Paleolitik mağara sanatında uzman bir arkeolog olan Izzy Wisher, tarih öncesi toplumların da çocukları olduğunu, bu çocukların oyun oynadığını ve el becerilerini geliştirdiğini vurguluyor. Wisher'e göre bu durum sert ve ilkel bir yaşam tarzını değil, aksine zengin bir kültürel birikimi ve gelişmiş bir toplumsal düzeni yansıtıyor.
Wisher’ın bu değerlendirmeleri son derece önemli. Nitekim pek çok tarihçi, antroplog ve arkeolog incelemelerini evrim teorisini destekleyecek şekilde sunarken, Wisher 30 bin yıl öncesinin insanlarının ilkel değil, günümüz insanına ait özelliklerde olduklarını dile getiriyor. Bilindiği gibi evrimi savunanlar insanlık tarihini yarı insan-yarı maymunsu sözde ilkel varlıklardan gelişmiş bireylere doğru ilerleyen bir süreç olarak anlatır. Fakat bu anlatım, tarih boyunca farklı toplulukların aynı anda farklı gelişmişlik seviyelerinde var olduğu gerçeğini göz ardı eder.
Örneğin insanların ilk başta avcı-toplayıcı olduğu, sonra tarıma gerçerek yerleşik hayata başladığı anlatılır. Ancak Göbeklitepe'nin keşfi, bu iddiaya büyük bir darbe indirmiştir. Evrim yanlıları bu yeni bulgulara rağmen bakış açılarını değiştirmemişler, hikayelerine bu kez de Göbeklitepe üzerinden devam ederek insanların başta seramik yapmayı bilmediklerini, bunu sonradan öğrendiklerini iddia etmişlerdir. Onlara göre geçmişi 12 bin yıl öncesine giden Göbeklitepe sözde seramiksiz döneme aittir. Ne var ki Göbeklitepe’den 18 bin yıl önce Dolni Vestonice’de çocukların yaptığı kil heykelcikler bu iddiayı açıkça geçersiz kılmaktadır.
Sırf evrim teorisini desteklemek adına bazı tarihsel ve arkeolojik bulgularda çarpıtmalar yapılmaktadır.

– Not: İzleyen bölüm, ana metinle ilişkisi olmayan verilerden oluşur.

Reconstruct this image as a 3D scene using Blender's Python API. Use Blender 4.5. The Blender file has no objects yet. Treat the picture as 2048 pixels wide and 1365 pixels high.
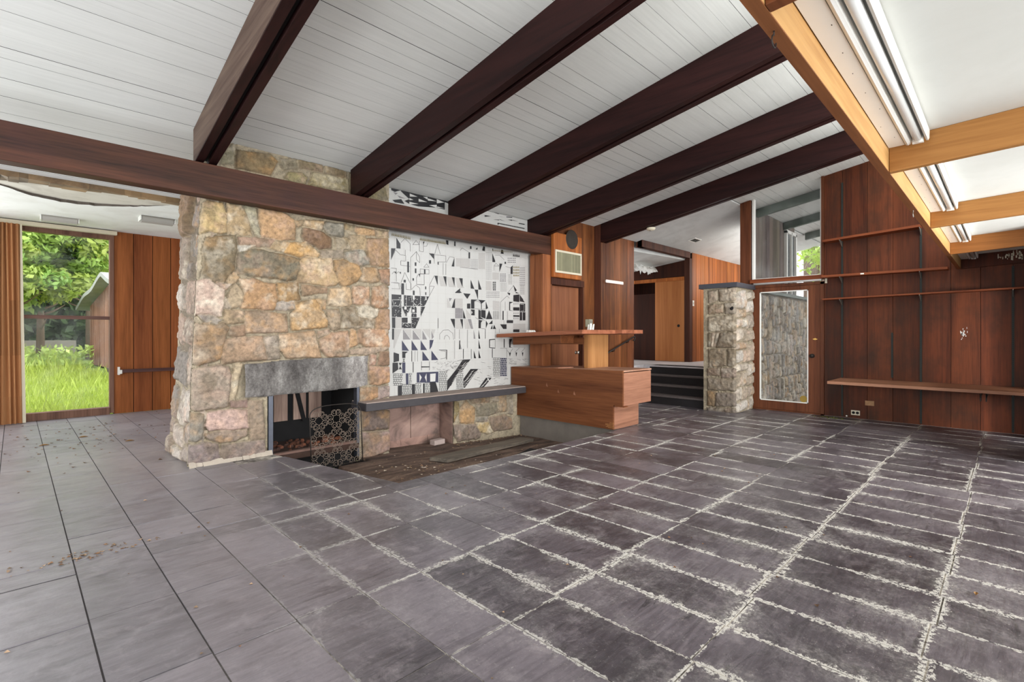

Örneğin Karadeniz’de ahşap evler, Mardin’de ise taş evler yaygındır. Binlerce yıl sonra biri, "İnsanlar önce sadece ağaçtan istifade edebilecek kadar gelişkindiler, ama 2 bin yıl sonra taşı yontup işleyecek seviyeye geldiler” dese, bunun ne derece saçma olacağı ortadadır. Zira geçmişi tek bir doğrusal gelişim süreciyle açıklamak oldukça yanıltıcı bir yaklaşımdır.
Hz. Adem ile başlayan insanlık tarihi, insanların çoğalması ve yeryüzüne dağılması ile şekillenmiştir. İnsanlığın gelişimi, iddia edildiği gibi, ne fizyolojik ne de sosyal olarak ilkelden gelişmişe doğru seyretmemiştir. Bugün nasıl ki dünyanın farklı yerlerinde, farklı seviyede bilim, teknoloji ve sanat kullanan topluluklar varsa, geçmişte de benzer şekilde çeşitlilik görülmüştür. Floransa’da sanat eerleri ve heykeller yaygınken, Afganistan’da bu tür bir sanat kültürü gelişmemiştir. Bu, Afganistan'daki insanların Floransa'dakilerden daha az insan olduğu anlamına gelmemektedir. Bununla birlikte yeryüzünde insanların tek tip olmadığı, Eskimo, Aborijin gibi farklı ırkların aynı anda bulundukları da göz önüne alınırsa, evrimcilerin ilkel insan-modern insan hikayelerinin ne kadar boş olduğu daha iyi anlaşılır.